18.10.11

A minha "madalena de Proust"




O episódio da “madalena” em “Du côté de chez Swann” é o mais emblemático exemplo daquilo que está na base de toda a monumental “À la Recherche du Temps Perdu”, a saber, a digressão por recordações desencadeadas (e encadeadas) involuntariamente por emoções e sentimentos, essa “memória relacional” já várias vezes evocada neste blog.
Recordar-se-ão que é pelo sabor de um pequeno pedaço de um bolo “madalena” ensopado em chá que Marcel Proust leva à boca, que, subitamente, se lhe “revela” uma recordação que nunca mais aparecera no seu consciente, enterrada que estava por outras memórias só aparentemente mais nítidas e põe em movimento as emoções que virão a ser a "Recherche".
Na verdade, todos temos várias “madalenas” - sabores, cores, sons, imagens, odores – que têm esse mágico poder de reconstituir pedaços de vida anterior completos, por vezes incluindo mesmo a sensação geral de bem ou mal-estar.
A minha “madalena” mais evidente é o cheiro de alguns tipos de terra molhada pela chuva.
Pelo que sei, esse cheiro é tantas vezes referido em escritos, conversas ou memórias de pessoas que, outrora, estiveram em África que ele deve, de tão recorrente, ser uma “madalena” quase universal.
Lembro-me de que, há quase vinte anos, recém chegado ao Brasil (que me acolheu, dessa vez, por quase cinco anos), fiz uma viagem pelo interior de Goiás; tinha chovido e o cheiro daquela terra argilosa, encarnada e visivelmente fértil, “atirou-me” imediatamente para Moçambique e para a minha infância.
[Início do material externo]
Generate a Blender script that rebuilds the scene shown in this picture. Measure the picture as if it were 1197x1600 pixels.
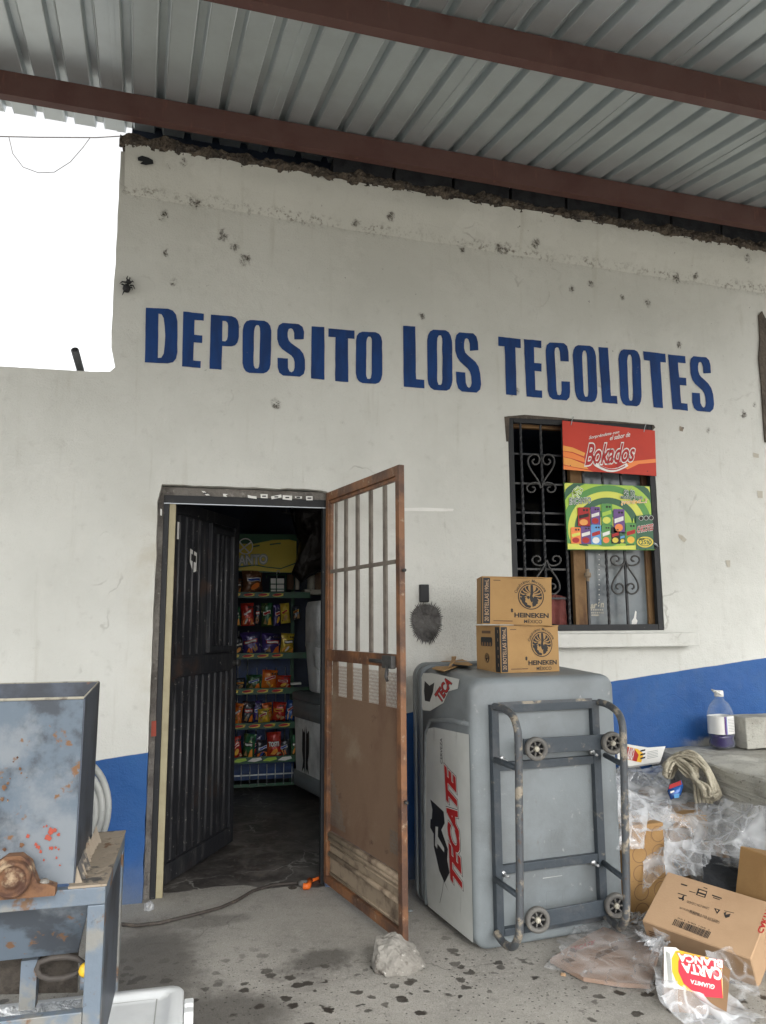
import bpy, bmesh, math, random
from math import sin, cos, pi, radians, hypot
from mathutils import Vector, Matrix, noise
from mathutils.geometry import tessellate_polygon
random.seed(7)
for o in list(bpy.data.objects): bpy.data.objects.remove(o)
scn = bpy.context.scene
col = scn.collection
# ------------------------------------------------------------------ camera, sky, sun, exposure
YAW, PITCH, ROLL, FPX = radians(13.5), radians(8.3), radians(-.3), 1180.0
CAM = Vector((0, -4.3, 1.42))
_f = Vector((sin(YAW)*cos(PITCH), cos(YAW)*cos(PITCH), sin(PITCH)))
_r = Vector((cos(YAW), -sin(YAW), 0)); _u = _r.cross(_f)
_r2 = _r*cos(ROLL)+_u*sin(ROLL); _u2 = -_r*sin(ROLL)+_u*cos(ROLL)
cd = bpy.data.cameras.new('camera'); cam = bpy.data.objects.new('camera', cd); col.objects.link(cam)
M3 = Matrix((_r2, _u2, -_f)).transposed()
cam.matrix_world = Matrix.Translation(CAM) @ M3.to_4x4()
cd.sensor_fit = 'VERTICAL'; cd.sensor_height = 24; cd.lens = 24*FPX/1600
cd.clip_start = .05; cd.clip_end = 500
scn.camera = cam
w = bpy.data.worlds.new('World'); scn.world = w; w.use_nodes = True
nt = w.node_tree; nt.nodes.clear()
sky = nt.nodes.new('ShaderNodeTexSky'); sky.sky_type = 'NISHITA'; sky.sun_disc = False
SUN_EL, SUN_ROT = radians(40), radians(172)
sky.sun_elevation = SUN_EL; sky.sun_rotation = SUN_ROT; sky.dust_density = 4; sky.air_density = 1.0
hs = nt.nodes.new('ShaderNodeHueSaturation'); hs.inputs['Saturation'].default_value = .04
bg = nt.nodes.new('ShaderNodeBackground'); bg.inputs['Strength'].default_value = .15
wo = nt.nodes.new('ShaderNodeOutputWorld')
nt.links.new(sky.outputs[0], hs.inputs['Color']); nt.links.new(hs.outputs[0], bg.inputs[0]); nt.links.new(bg.outputs[0], wo.inputs[0])
sl = bpy.data.lights.new('sun', 'SUN'); sl.energy = .75; sl.angle = radians(30); sl.color = (1, .97, .93)
so = bpy.data.objects.new('sun', sl); col.objects.link(so)
# direction towards the sun (behind the camera, to the left), same as the sky
sd = Vector((sin(SUN_ROT)*cos(SUN_EL), cos(SUN_ROT)*cos(SUN_EL), sin(SUN_EL)))
so.rotation_euler = sd.to_track_quat('Z', 'Y').to_euler()
scn.view_settings.view_transform = 'Standard'; scn.view_settings.look = 'None'
scn.view_settings.exposure = 1.42; scn.view_settings.gamma = 1
scn.render.engine = 'CYCLES'
scn.cycles.max_bounces = 8; scn.cycles.transparent_max_bounces = 24

# ------------------------------------------------------------------ helpers
def at(px, py, p0, n):
    """point of the plane (p0, n) that the photograph shows at pixel px, py"""
    q = _f + _r2*((px-598.5)/FPX) + _u2*((800-py)/FPX)
    n = Vector(n); return CAM + q*((Vector(p0)-CAM).dot(n)/q.dot(n))
def atY(px, py, y): return at(px, py, (0, y, 0), (0, 1, 0))
def atZ(px, py, z): return at(px, py, (0, 0, z), (0, 0, 1))
def lin(h):
    h = h.lstrip('#'); v = [int(h[i:i+2], 16)/255 for i in (0, 2, 4)]
    return tuple(x/12.92 if x <= .04045 else ((x+.055)/1.055)**2.4 for x in v)
MATS = {}
def pm(name, c, rough=.6, metal=0, var=None, var2=None, var3=None, bump=None, bump2=None, coat=0, alpha=1, trans=0, sheen=0, coord='Object', ior=1.5):
    """procedural principled: var = (colour, noise scale, low, high[, detail, stretch])"""
    if isinstance(c, str): c = lin(c)
    m = bpy.data.materials.new(name); m.use_nodes = True; n = m.node_tree; b = n.nodes['Principled BSDF']
    tc = n.nodes.new('ShaderNodeTexCoord'); co = tc.outputs[coord]
    last = None
    for k, v in enumerate((var, var2, var3)):
        if not v: continue
        c2, sc, lo, hi = v[:4]
        if isinstance(c2, str): c2 = lin(c2)
        src = co
        if len(v) > 5:
            mp = n.nodes.new('ShaderNodeMapping'); mp.inputs['Scale'].default_value = v[5]; n.links.new(co, mp.inputs[0]); src = mp.outputs[0]
        nz = n.nodes.new('ShaderNodeTexNoise'); nz.noise_dimensions = '4D'; nz.inputs['W'].default_value = k*3.7+len(MATS)*.9
        nz.inputs['Scale'].default_value = sc
        nz.inputs['Detail'].default_value = v[4] if len(v) > 4 else 6; nz.inputs['Roughness'].default_value = .62
        n.links.new(src, nz.inputs['Vector'])
        mr = n.nodes.new('ShaderNodeMapRange'); mr.inputs[1].default_value = lo; mr.inputs[2].default_value = hi; mr.interpolation_type = 'SMOOTHSTEP'
        n.links.new(nz.outputs[0], mr.inputs[0])
        mx = n.nodes.new('ShaderNodeMix'); mx.data_type = 'RGBA'
        n.links.new(mr.outputs[0], mx.inputs[0]); mx.inputs[7].default_value = (*c2, 1)
        if last: n.links.new(last, mx.inputs[6])
        else: mx.inputs[6].default_value = (*c, 1)
        last = mx.outputs[2]
    if last: n.links.new(last, b.inputs['Base Color'])
    else: b.inputs['Base Color'].default_value = (*c, 1)
    b.inputs['Roughness'].default_value = rough; b.inputs['Metallic'].default_value = metal
    b.inputs['Coat Weight'].default_value = coat; b.inputs['Alpha'].default_value = alpha
    b.inputs['Transmission Weight'].default_value = trans; b.inputs['IOR'].default_value = ior
    nrm = None
    for v in (bump, bump2):
        if not v: continue
        nz = n.nodes.new('ShaderNodeTexNoise'); nz.inputs['Scale'].default_value = v[0]; nz.inputs['Detail'].default_value = 5
        n.links.new(co, nz.inputs['Vector'])
        bp = n.nodes.new('ShaderNodeBump'); bp.inputs['Strength'].default_value = v[1]; bp.inputs['Distance'].default_value = v[2] if len(v) > 2 else .01
        n.links.new(nz.outputs[0], bp.inputs['Height'])
        if nrm: n.links.new(nrm, bp.inputs['Normal'])
        nrm = bp.outputs[0]
    if nrm: n.links.new(nrm, b.inputs['Normal'])
    MATS[name] = m
    return m
ORG = {}
class MB:
    def __init__(s): s.v = []; s.f = []; s.m = []; s.sm = []; s.mats = []
    def mi(s, m):
        if m not in s.mats: s.mats.append(m)
        return s.mats.index(m)
    def add(s, vs, fs, m, smooth=False, T=None):
        k = len(s.v)
        s.v += [(T @ Vector(p)) if T else Vector(p) for p in vs]
        i = s.mi(m)
        for f in fs: s.f.append(tuple(a+k for a in f)); s.m.append(i); s.sm.append(smooth)
        return s
    def box(s, a, b, m, T=None, bev=0):
        x0, y0, z0 = a; x1, y1, z1 = b
        if bev > 0:
            bm = bmesh.new(); bmesh.ops.create_cube(bm, size=1)
            for v in bm.verts: v.co = Vector(((x0+x1)/2+v.co.x*(x1-x0), (y0+y1)/2+v.co.y*(y1-y0), (z0+z1)/2+v.co.z*(z1-z0)))
            bmesh.ops.bevel(bm, geom=bm.edges[:], offset=bev, segments=2, profile=.6, affect='EDGES')
            bm.verts.index_update()
            s.add([v.co.copy() for v in bm.verts], [[v.index for v in f.verts] for f in bm.faces], m, False, T); bm.free(); return s
        vs = [(x0,y0,z0),(x1,y0,z0),(x1,y1,z0),(x0,y1,z0),(x0,y0,z1),(x1,y0,z1),(x1,y1,z1),(x0,y1,z1)]
        return s.add(vs, [(0,3,2,1),(4,5,6,7),(0,1,5,4),(1,2,6,5),(2,3,7,6),(3,0,4,7)], m, False, T)
    def tube(s, pts, r, m, seg=8, T=None, cap=True, rs=None, flat=1):
        pts = [Vector(p) for p in pts]; vs = []; fs = []; up = None
        for i, p in enumerate(pts):
            d = (pts[min(i+1, len(pts)-1)]-pts[max(i-1, 0)]).normalized()
            if up is None:
                up = Vector((0,0,1)) if abs(d.z) < .9 else Vector((1,0,0))
            a = d.cross(up); a = a.normalized() if a.length > 1e-6 else d.orthogonal().normalized(); b = a.cross(d).normalized(); up = b
            rr = rs[i] if rs else r
            for k in range(seg):
                t = 2*pi*k/seg; vs.append(p+a*cos(t)*rr+b*sin(t)*rr*flat)
        for i in range(len(pts)-1):
            for k in range(seg):
                fs.append((i*seg+k, i*seg+(k+1) % seg, (i+1)*seg+(k+1) % seg, (i+1)*seg+k))
        if cap: fs.append(tuple(range(seg))[::-1]); fs.append(tuple((len(pts)-1)*seg+k for k in range(seg)))
        return s.add(vs, fs, m, True, T)
    def loft(s, rings, m, cap=True, T=None, smooth=True):
        n = len(rings[0]); vs = [p for r in rings for p in r]; fs = []
        for i in range(len(rings)-1):
            for k in range(n): fs.append((i*n+k, i*n+(k+1) % n, (i+1)*n+(k+1) % n, (i+1)*n+k))
        if cap: fs.append(tuple(range(n))[::-1]); fs.append(tuple((len(rings)-1)*n+k for k in range(n)))
        return s.add(vs, fs, m, smooth, T)
    def lathe(s, prof, m, seg=24, T=None, smooth=True):
        return s.loft([[(r*cos(2*pi*k/seg), r*sin(2*pi*k/seg), z) for k in range(seg)] for r, z in prof], m, True, T, smooth)
    def prism(s, poly, d, m, T=None, holes=()):
        """poly: 3D points of one planar outline, extruded by vector d"""
        loops = [[Vector(p) for p in poly]]+[[Vector(p) for p in h] for h in holes]
        tri = tessellate_polygon(loops); flat = [p for l in loops for p in l]; n = len(flat); d = Vector(d)
        vs = flat+[p+d for p in flat]; fs = [tuple(t) for t in tri]+[tuple(a+n for a in t[::-1]) for t in tri]; k = 0
        for l in loops:
            c = len(l)
            for i in range(c): fs.append((k+i, k+(i+1) % c, n+k+(i+1) % c, n+k+i))
            k += c
        return s.add(vs, fs, m, False, T)
    def build(s, name, parent=None, world=True, recalc=True):
        me = bpy.data.meshes.new(name); org = ORG.get(parent.name, Vector()) if (parent and world) else Vector()
        me.from_pydata([tuple(v-org) for v in s.v], [], s.f)
        for m in s.mats: me.materials.append(m)
        me.polygons.foreach_set('material_index', s.m); me.polygons.foreach_set('use_smooth', s.sm)
        if recalc:
            bm = bmesh.new(); bm.from_mesh(me); bmesh.ops.recalc_face_normals(bm, faces=bm.faces[:]); bm.to_mesh(me); bm.free()
        me.update()
        o = bpy.data.objects.new(name, me); col.objects.link(o)
        if parent: o.parent = parent; ORG[o.name] = ORG.get(parent.name, Vector()) if world else Vector()
        else: ORG[o.name] = Vector()
        return o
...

De repente, a paisagem pareceu mudar e vi coisas que antes não tinha visto: vegetação tropical, bananeiras, palmeiras, mangueiras, gente de pele tisnada andando na berma da estrada, cães escanzelados a acompanhar, correndo e ladrando, o automóvel.
A recordação dessa viagem a Goiânia ficou, no meu cérebro contígua, se não confundida, com certas memórias de Montepuez. De tal forma que, de todas as vezes que reencontro essa minha “madalena”, a recordação do Brasil, do automóvel em que viajava, das pessoas que me acompanhavam e do prazer que senti na altura, reaparece misturada a memórias sinestésicas de infância, completas e reconfortantes.
Na minha recente viagem a Moçambique, cheirei o intenso odor de que falo não só em Montepuez mas também noutros locais do país, a começar por Maputo e a acabar em Inhambane. A “madalena” funcionou sempre.